Bike computer/Sat Nav

This is a fairly essential piece of kit if you are following a written route of the ‘turn left after 1 mile’ variety. You might get away without one if you are purely following a map. But even then it’s nice to know how far you have gone.

Personally I find a bike computer essential to help me calculate how far I have been, how far I have to go and how long it will take me to get there.

I use a Garmin 800, a cycling specific satellite navigation device.  It has all the functions of an advanced bike computer plus the added bonus of on screen navigation.

Mine also has a heart rate monitor so I can keep an eye on how hard I am working. I have a tendency to push too hard and need to make sure my heart rate doesn’t creep up too high for too long. It’s not a problem over a short training ride but on day long rides it means I run out of energy before the end of.

Please note that even the most sophisticated computer will not help you if you do not take the time to learn how to use it.  When I first used a sat nav for a ride from John O’Groats to Land’s End (JOGLE) it proved to be fairly useless becasue:

  1. I forgot to load my route onto it before I left! [I managed to download it via the computer at my overnight B&B near John O’Groats].
  2. I discovered that the built in rechargeable battery only lasted 8-9 hours. My average day was 10-12 hours cycling.  I have since upgraed to a Garmin 800 which has an alleged battery life of up to 20 hours. However this is if used without navigation turned on, which for the purposes of touring is pretty pointless.  The length of the battery life is mostly determined by how bright the screen is.  If turned down to minimum I have had 15 hours out of my Garmin 800 whilst navigating.  However, at full brightness the battery will only last about 7 hours.  You can buy cheap (compared to the cost of the sat nav) external batteries that will charge the sat nav a number of times over.  With a bit of ingenuity you can attach this to your bike with a cable feeding to the sat nav for continuous power.  I have successfully cycled for 40 hours using this method with power left in the external battery and the sat nav still on full charge at the end. 
  3. I didn’t realise that if I asked the device to recalculate the route it would do so from the point I was at to the end.  I thought it would take me to the nearest point on my programmed route.  (I have since found out how to do this – see How to re-route using a Garmin 800).  As a result it kept trying to send me down busy roads whenever I went off route.

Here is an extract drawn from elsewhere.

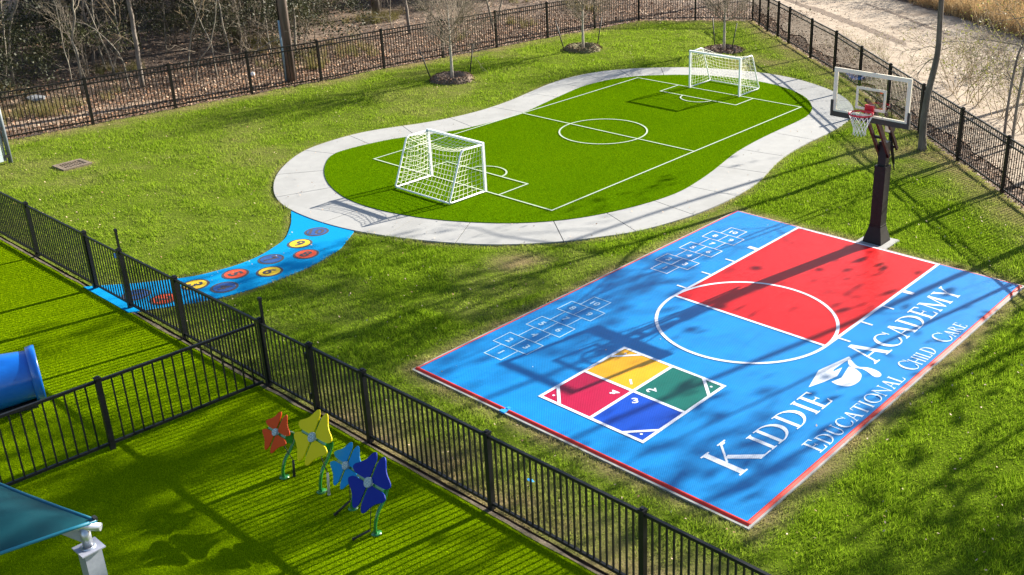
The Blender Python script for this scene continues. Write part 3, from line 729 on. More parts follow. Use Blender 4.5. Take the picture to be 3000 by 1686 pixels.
# ------------------------------------------------------------------ fences
def fence(name, label, cat, group, pts, H, rails, pitch, pick, post_w, mt, post_h, skip=(), rail_d=.034, pick_lo=.07):
    root = empty(name, (*pts[0], 0), label=label, cat=cat, group=group); o0 = Vector((*pts[0], 0))
    for i, p in enumerate(pts):
        if ('post', i) in skip: continue
        m = MB(); a = Vector((*p, 0))-o0
        d = Vector((*pts[min(i+1,len(pts)-1)],0))-Vector((*pts[max(i-1,0)],0)); d.normalize(); n = Vector((-d.y,d.x,0))
        m.box(a+Vector((0,0,post_h/2-.04)), (post_w,post_w,post_h+.08), (d,n,Vector((0,0,1))))
        m.box(a+Vector((0,0,post_h+.012)), (post_w+.014,post_w+.014,.024), (d,n,Vector((0,0,1))))
        m.box(a+Vector((0,0,post_h+.032)), (post_w*.6,post_w*.6,.022), (d,n,Vector((0,0,1))))
        m.build('fence_post', mt, root)
    for i in range(len(pts)-1):
        if i in skip: continue
        a = Vector((*pts[i],0))-o0; b = Vector((*pts[i+1],0))-o0; d = (b-a).normalized(); L = (b-a).length
        a2 = a+d*post_w*.5; b2 = b-d*post_w*.5
        m = MB()
        for zr in rails: m.bar(a2+Vector((0,0,zr)), b2+Vector((0,0,zr)), rail_d, rail_d*1.05)
        nP = max(1, int(round((b2-a2).length/pitch)))
        for q in range(1, nP):
            p = a2+(b2-a2)*q/nP
            n = Vector((-d.y,d.x,0))
            m.box(p+Vector((0,0,(pick_lo+rails[0])/2)), (pick,pick,rails[0]-pick_lo), (d,n,Vector((0,0,1))))
        m.build('fence_panel', mt, root)
    return root
B_ = M['black_steel']
nearP = [(-18.8,FENCE_Y),(-16.2,FENCE_Y),(-13.58,FENCE_Y),(-10.95,FENCE_Y),(-9.53,FENCE_Y),(-7.52,FENCE_Y),(-4.86,FENCE_Y),(-3.51,FENCE_Y),(-2.18,FENCE_Y),(.46,FENCE_Y),(3.10,FENCE_Y),(5.74,FENCE_Y),(8.4,FENCE_Y)]
fence('play_fence', 'long black metal picket fence between the play turf and the lawn', 'fence', None, nearP, 1.2, (1.175,.11), .107, .0215, .076, B_, 1.215, skip=(3,6), rail_d=.040, pick_lo=.10)
fence('divider_fence', 'black metal picket fence dividing the two play turf pens', 'fence', None, [(-4.865,FENCE_Y-.06),(-5.03,-14.03),(-5.20,-16.6),(-5.37,-19.2)], 1.2, (1.165,.11), .150, .0215, .076, B_, 1.20, skip=(('post',0),), rail_d=.040, pick_lo=.10)
def gate(a, b, label, tall_at_b):
    root = empty('metal_gate', (*a,0), label=label, cat='gate', group='black metal gates in the play fence')
    a = Vector((0,0,0)); b = Vector((*b,0))-root.location; d = b.normalized(); a2 = a+d*.055; b2 = b-d*.055
    m = MB()
    for zr in (1.15,.11): m.bar(a2+Vector((0,0,zr)), b2+Vector((0,0,zr)), .032, .034)
    for p in (a2, b2): m.bar(p+Vector((0,0,.06)), p+Vector((0,0,1.17)), .04, .04)
    n = int((b2-a2).length/.107)
    for q in range(1, n):
        p = a2+(b2-a2)*q/n; m.bar(p+Vector((0,0,.11)), p+Vector((0,0,1.15)), .017, .017)
    m.build('gate_leaf', B_, root)
    for z in (.28, 1.0):
        h = MB(); h.box(a2+Vector((-.03,-.0,z)), (.05,.07,.10)); h.build('hinge', B_, root)
    c = b2 if tall_at_b else a2
    l = MB(); p = b2+Vector((-.02,.045,0))
    l.box(p+Vector((0,0,1.30)), (.045,.035,.62)); l.box(p+Vector((0,0,1.58)), (.06,.05,.05)); l.box(p+Vector((0,0,1.08)), (.06,.05,.10))
    l.build('latch', B_, root)
    if tall_at_b:
        q = MB(); q.box(p+Vector((.0,-.10,1.10)), (.05,.012,.09)); q.build('latch_label', M['sticker_blue'], root)
    return root
M['sticker_blue'] = mat('blue_sticker', (.08,.28,.75), rough=.4)
gate((-10.95,FENCE_Y), (-9.53,FENCE_Y), 'black picket gate with tall latch at the start of the blue path', True)
gate((-3.51,FENCE_Y), (-4.86,FENCE_Y), 'black picket gate with tall latch where the two near fences meet', False)
BK = M['back_steel']
fence('wood_fence', 'long dark metal picket fence along the edge of the woods', 'fence', None, BACKP, 1.43, (1.405,1.25,.12), .108, .021, .078, BK, 1.435, rail_d=.036, pick_lo=.06)
fence('track_fence', 'long dark metal picket fence beside the sandy track', 'fence', None, RIGHTP, 1.43, (1.405,1.25,.12), .112, .0165, .078, BK, 1.435, skip=(('post',0),), rail_d=.036, pick_lo=.06)
# ------------------------------------------------------------------ soccer goals
def make_goal(loc, s, label):
    """mouth along x (width 1.97), depth toward s*y"""
    root = empty('soccer_goal', (*loc, .066), rz=.017, label=label, cat='soccer goal', group='white netted soccer goals')
    W, H, TD, BD = .985, 1.235, .70, 1.20; P = M['white_paint']
    for sx in (-1, 1):
        m = MB(); m.box((sx*W,0,H/2), (.055,.065,H)); m.build('goal_post', P, root)
        m = MB(); m.tube([(sx*W,s*.02,H-.02),(sx*W,s*(TD-.08),H-.01),(sx*W,s*TD,H-.04),(sx*W,s*(TD+.05),H-.13),(sx*W,s*(BD-.06),.16),(sx*W,s*(BD-.01),.07),(sx*W,s*(BD-.07),.025),(sx*W,s*.03,.022)], .024, 8)
        m.build('side_frame', P, root)
    m = MB(); m.box((0,0,H+.001), (2*W+.056,.066,.056)); m.build('crossbar', P, root)
    m = MB(); m.tube([(-W,s*(BD-.02),.03),(W,s*(BD-.02),.03)], .022, 8); m.build('ground_bar', P, root)
    n = MB(); r = random.Random(3 if s > 0 else 5); jt = lambda a=.008: r.uniform(-a,a)
    nu = 15
    prof = [(0,0),(.14,.16),(.32,.33),(.5,.5),(.69,.66),(.86,.83)]  # unused spacing guide
    roof = 6; back = 10; rows = []
    for v in range(roof+back+1):
        row = []
        for u in range(nu+1):
            t = u/nu; x = -W+2*W*t; sagu = 4*t*(1-t)
            if v <= roof:
                q = v/roof; y = TD*q; z = H-.02-.12*sagu*(q**.6)-.05*sin(pi*q)*sagu
            else:
                q = (v-roof)/back
                y = TD+(BD-.03-TD)*q+.0; z = (H-.03)*(1-q)+.03*q-.12*sagu*(1-q)
                y -= .16*sin(pi*min(1,q*1.0))*sagu*.8
            row.append(Vector((x+jt()*(0<u<nu), s*y+jt(), z+jt()*(0<v<roof+back))))
        rows.append(row)
    C_ = .0042
    for row in rows: n.tube(row, C_*(1.5 if row is rows[roof] else 1), 3, False)
    for u in range(nu+1): n.tube([row[u] for row in rows], C_, 3, False)
    for sx in (-1, 1):
        nv, nh = 10, 8; gr = []
        for a in range(nv+1):
            z = .03+(H-.06)*a/nv; D = TD+(BD-TD)*(1-a/nv); row = []
            for b in range(nh+1):
                t = b/nh; sg = sin(pi*t)*sin(pi*a/nv)
                row.append(Vector((sx*(W-.07*sg)+jt(.006), s*D*t+jt(), z-.05*sg+jt())))
            gr.append(row)
        for row in gr: n.tube(row, C_, 3, False)
        for b in range(nh+1): n.tube([row[b] for row in gr], C_, 3, False)
    n.build('goal_net', M['net'], root)
    return root
make_goal((-9.92,-2.735), -1, 'white soccer goal nearer the camera, seen from behind its sagging net')
make_goal((-10.19,8.80), 1, 'white soccer goal at the far end, open mouth facing the camera')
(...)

Since that JOGLE I have learnt how to set up and use my sat nav properly. I now find it an invaluable aid.  Gone are the fumblings with paper routes and desperately trying to remember whether it is L or R at the next T.  And if you are riding in the dark it is ideal – just follow the line on the screen.  I have ridden Coast to Coast and Land’s End to John O’Groats (LEJOG) twice since my JOGLE and on each occasion I relied solely on the sat nav for navigation, not even taking a paper route as back up.  However, If you read My Coast to Coast  you will see having no back up can prove problematical.

If are foolish enough to risk travelling without a map, like me, and you don’t have a sat nav, a more basic bit of equipment that might be useful is a compass. If you do get lost it’s better to know you are at least heading in vaguely the right direction.